La segunda cara abre retomando el pulso con uno de los rockandrolles más pulidos del redondo, «Silver Train» y volviéndose a encontrar con aquel blues que les dió todo en «Hide Your Love». Ambos cortes, si hubiesen contado con una producción más afilada, haciendo hincapié en lo deslavazado, podrían haber engrosado sin problemas el cancionero de «Exile On Main St.»

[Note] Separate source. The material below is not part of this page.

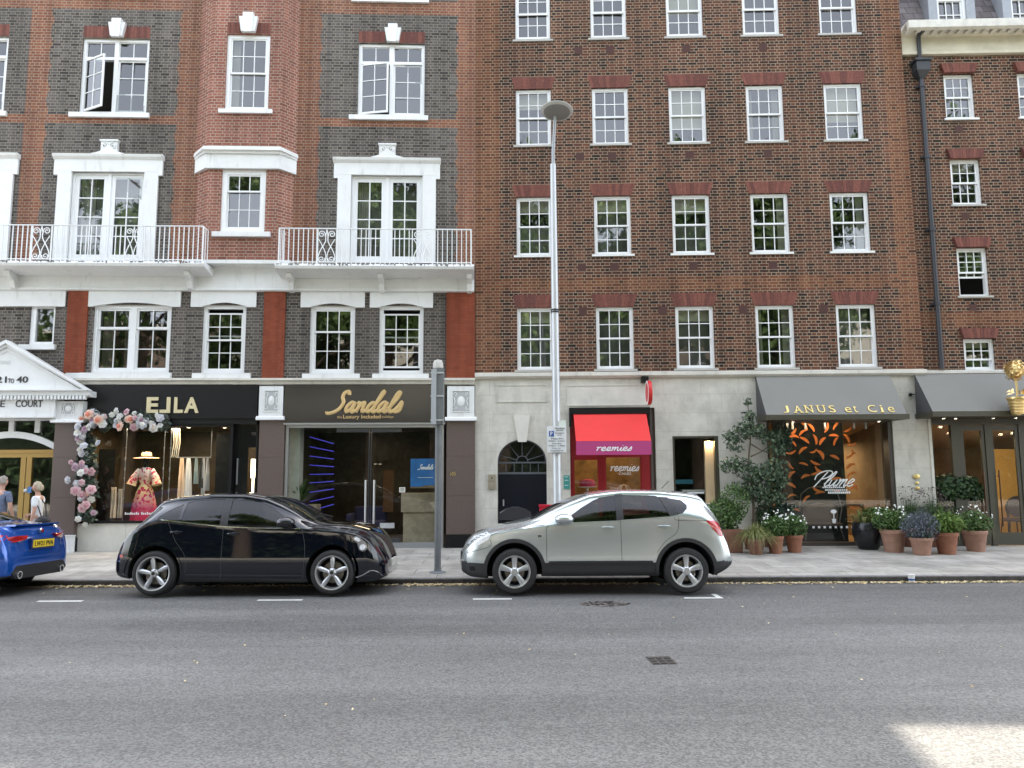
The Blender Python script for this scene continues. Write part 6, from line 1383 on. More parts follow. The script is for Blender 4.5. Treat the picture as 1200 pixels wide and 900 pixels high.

«Winter», pródiga en preciosos dibujos guitarreros y secciones de cuerda que nos traen a la memoria lo puesto en práctica en cortes como «Moonlight Mile», da paso a «Can You Hear The Music», que es con mucho la canción más extraña -por lo novedoso en su sonido- de cuántas componen el disco: Nutrida de influencias jamaicanas (no en vano el album fue grabado en Kingston), abre una senda que con el tiempo ganará en hondura en el cancionero del grupo.
Finalmente, clausurando el trabajo, «Star Star», número vacilón, ensamblado a la usanza de Chuck Berry y con un Jagger poseído aullando por recuperar los favores de una contumaz cazadora de celebrities, termina por poner un broche de los más marchoso y festivo a un album en el que predominaban con mucho las texturas opuestas.
No era fácil la posición de «Goats Head Soup», desde luego: La del trabajo notable que sucede a la obra maestra, insuperable por defecto; La buena colección de canciones cuyo recuerdo queda paliado, salvo rara excepción, por el cegador brillo de su producción inmediatamente anterior. Con eso y con todo, y áun haciéndonos cargo de que su contenido no llega al nivel del de sus hermanos mayores, continúa mostrándonos a una banda en un envidiable estadio creativo, capaz de trabajar con una paleta musical cambiante y en constante expansión, reluctante a toda forma de estancamiento sónico y, lo más importante, obteniendo resultados reseñables.